The Sewer District claims that if the lake were full and the dam gave out a 16-foot wall of water would reach Lee Road to the west in two minutes and eventually flood parts of University Circle in Cleveland.

The earthen dam at Horseshoe Lake. Only a trickle of water is flowing from the stone spillway as the lake behind the dam has been drained.

Picking up the tab

Safety aside, the cost appears to make replacing the dam prohibitive as elected officials seem unwilling to raise taxes or borrow money to do so. And the Sewer District has made that decision even easier, saying it would pay nothing to replace the dam because it provides no stormwater benefits, but would foot the bill entirely if its $28.3 million proposal that includes removing the dam goes forward.

That means Shaker Heights and Cleveland Heights would have to pay the full cost of replacing the dam, estimated at $20.7 million, but would certainly pay millions more over time as the lake would have to be periodically dredged to remove the sediment that builds up and degrades water quality.

Fueling mistrust, however, is the fact that the Sewer District spent more than $5 million in recent years to dredge the smaller Green Lake, which is also known as the Duck Pond, and overhaul its dam. The lake, which is fed by the south branch of Doan Brook, was built by the Van Sweringens in 1911.

Frank Greenland, director of watershed programs at the Sewer District, said the work on Green Lake came down to a matter of timing. The Sewer District began talking with Shaker Heights about improvements to Green Lake before the District began work on a $10 million stormwater management plan that determined saving Horseshoe Lake was not a good idea.

If the issue came up today, Greenland said, the Sewer District would probably not pay to improve Green Lake and its dam.

What’s next?

The future of Horseshoe Lake has not been definitively decided because Cleveland Heights City Council still must weigh in, presumably after a consulting engineer hired by the city has a chance to provide an independent assessment of the Sewer District’s plan.

Among the elected officials under the spotlight is Kahlil Seren, vice president of the Cleveland Heights City Council and a candidate for mayor.

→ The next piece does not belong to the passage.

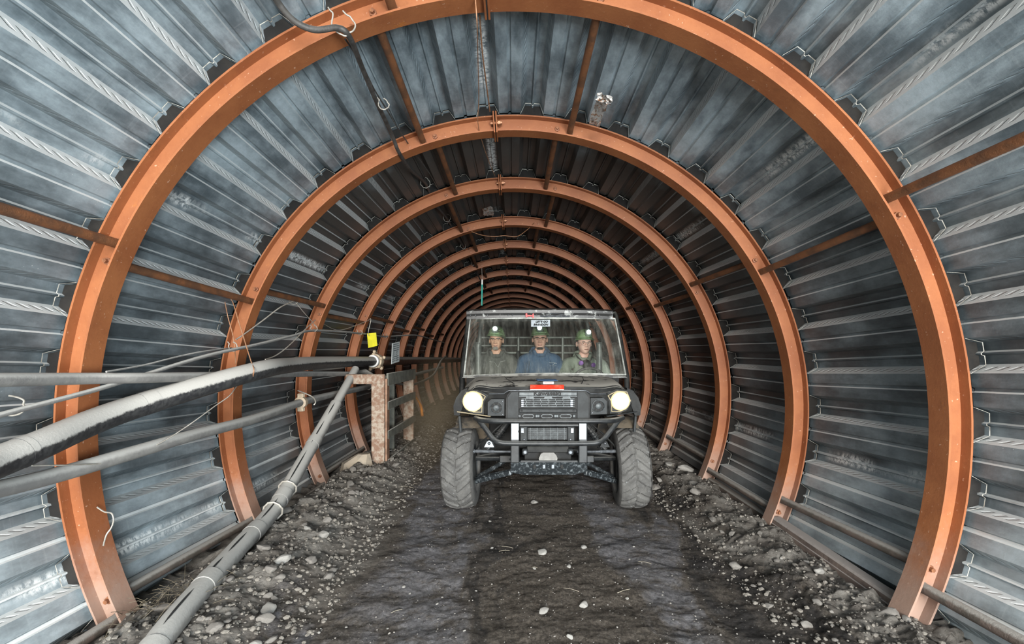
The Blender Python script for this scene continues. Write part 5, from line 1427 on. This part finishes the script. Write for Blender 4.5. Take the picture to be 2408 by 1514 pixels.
# respirator hanging at the driver's neck
m = MB(); c = Vector((.012, -.13, E3.z - .235)); ez = E3.z
m.loft([[c + Vector((a * math.cos(2 * PI * k / 16), y_, b * math.sin(2 * PI * k / 16))) for k in range(16)] for (a, b, y_) in ((.055, .055, .05), (.052, .052, .0), (.035, .040, -.035), (.020, .024, -.052))], 0, True, True)
rsp = m.build('respirator', simple('black_rubber_mask', (.022, .022, .024), (.04, .04, .042), 20, .5), p3, 50)
M_prp = simple('purple_filter', (.22, .07, .38), (.15, .05, .28), 20, .5)
for s_, px_ in ((-1, -.060), (1, .068)):
    m = MB(); q = c + Vector((s_ * .062, -.012, .006 - .012 * s_)); m.lathe([(.023, .0), (.026, -.012), (.026, -.022), (.020, -.026), (0, -.026)], q, Vector((-s_ * .35, 1, .1)), 18); m.build('filter', M_prp, rsp, 50)
m = MB()
for s_ in (-1, 1): m.tube([c + Vector((s_ * .04, .02, .03)), Vector((s_ * .085, -.05, ez - .15)), Vector((s_ * .09, .04, ez - .12)), Vector((0, .09, ez - .11))], .006, 6)
m.build('strap', M_seat, rsp, 50)
# ================================================================== dust kicked up beside the front wheel
vm = bpy.data.materials.new('kicked_up_dust'); vm.use_nodes = True; nt = vm.node_tree; nt.nodes.clear()
vo = nt.nodes.new('ShaderNodeOutputMaterial'); vp_ = nt.nodes.new('ShaderNodeVolumePrincipled')
vp_.inputs['Color'].default_value = (.85, .68, .45, 1); vp_.inputs['Anisotropy'].default_value = .2
tc_ = nt.nodes.new('ShaderNodeTexCoord'); nz2 = nt.nodes.new('ShaderNodeTexNoise'); nz2.inputs['Scale'].default_value = 1.6; nz2.inputs['Detail'].default_value = 2
nt.links.new(tc_.outputs['Object'], nz2.inputs['Vector'])
ln = nt.nodes.new('ShaderNodeVectorMath'); ln.operation = 'LENGTH'; nt.links.new(tc_.outputs['Object'], ln.inputs[0])
mr = nt.nodes.new('ShaderNodeMapRange'); mr.inputs[1].default_value = .15; mr.inputs[2].default_value = 1.0; mr.inputs[3].default_value = 1; mr.inputs[4].default_value = 0; nt.links.new(ln.outputs['Value'], mr.inputs[0])
mu = nt.nodes.new('ShaderNodeMath'); mu.operation = 'MULTIPLY'; nt.links.new(mr.outputs[0], mu.inputs[0]); nt.links.new(nz2.outputs[0], mu.inputs[1])
mu2 = nt.nodes.new('ShaderNodeMath'); mu2.operation = 'MULTIPLY'; nt.links.new(mu.outputs[0], mu2.inputs[0]); mu2.inputs[1].default_value = 1.1
nt.links.new(mu2.outputs[0], vp_.inputs['Density']); nt.links.new(vp_.outputs[0], vo.inputs['Volume'])
m = MB(); m.ball((0, 0, 0), 1.0, 10); o = m.build('dust_cloud', vm, None, 180, (-.72, 4.9, .62)); o.scale = (.42, 1.1, .62)
tag(o, 'brownish dust kicked up beside the front wheel next to the hose wall', 'dust', kind='stuff')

Unlike his fellow board members, Seren did not vote to have an independent consultant assess the Sewer District’s recommendation and said he has no reason to mistrust the Sewer District.

“I live near the lake and I’ve enjoyed it for a long time and on a personal level I wish that I could see a way to keep the lake,” he said, but considering the physical condition of the dam and the cost involved in restoring or replacing it he doesn’t think that’s possible.

Seren said he finds it hard to justify spending money on preserving the lake “and taking those funds potentially away from other uses of the city.”

“The city of Cleveland Heights has had a debate about a few different areas of our city receiving less attention and less resources and staff time for improvement and development,” Seren said, speaking specifically about the Noble Road corridor and the Taylor Road business district, and that spending millions of dollars on Horseshoe Lake will make it more difficult to invest in those areas.

That as much as anything seems to be a common sentiment among many of the supporters of the Sewer District recommendation, along with a belief that returning the lake to its more natural state is just a better idea.

But while the debate has been passionate, and civil, there may be one organization – the Shaker Heights Historical Society - that has stuck its neck out further than others.

Treleven realizes she and her board, which skews younger than in past years, have stirred up plenty of emotions – ones that may not serve them well when they start fundraising again.

“People have started putting historical society in quotes when they refer to us as though we are no longer legitimate,” Treleven said.

Brianna Treleven, executive director of the Shaker Historical Society, stands next to a section of the Horseshoe Lake dam that is off-limits. She endorses a plan to return historic Horseshoe Lake to how the area looked before the North Union Shakers dammed the north and middle branches of Doan Brook to create the mill pond.